A brother’s anguish at Bose’s death
Sarat Chandra Bose, the illustrious elder brother of Netaji was under house arrest in Coonoor in the Nilgiris when the latter died in an air crash in August 1945. Sarat Bose had been under arrest since December 1941 in various places for joining hands with Subhas Boses. It was from the newspapers that he came to know the devastating news of the death of his brother. The anguished entry in his prison diary on the fateful day read, ‘Divine Mother, how many sacrifices have we to offer at your altar! Terrible Mother, your blows are too hard to bear! Your last blow was the heaviest and cruelest of all.”
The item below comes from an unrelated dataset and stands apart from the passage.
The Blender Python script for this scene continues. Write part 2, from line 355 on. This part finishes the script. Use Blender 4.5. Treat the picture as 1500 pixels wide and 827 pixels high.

The two brothers, though temperamentally different, had a special bond.
The diary continued, ‘Four or five nights back I dreamt that Subhas had come to see me. He was standing on the verandah of this bungalow and appeared to have become very tall in stature. I jumped up to see his face. Almost immediately thereafter, he disappeared. I did not attach any meaning to the dream then’ But now’.
In a letter he wrote to his niece the same day, Sarat Bose lamented, ‘How shall I console you all , how shall I console myself’.
The district administration should consider erecting a plaque at the Coonoor-Kotagiri road, near Sim’s Park, where he was imprisoned in a bungalow, mentioning Sarat Chandra Bose’s association with Coonoor at an eventful time in Indian history.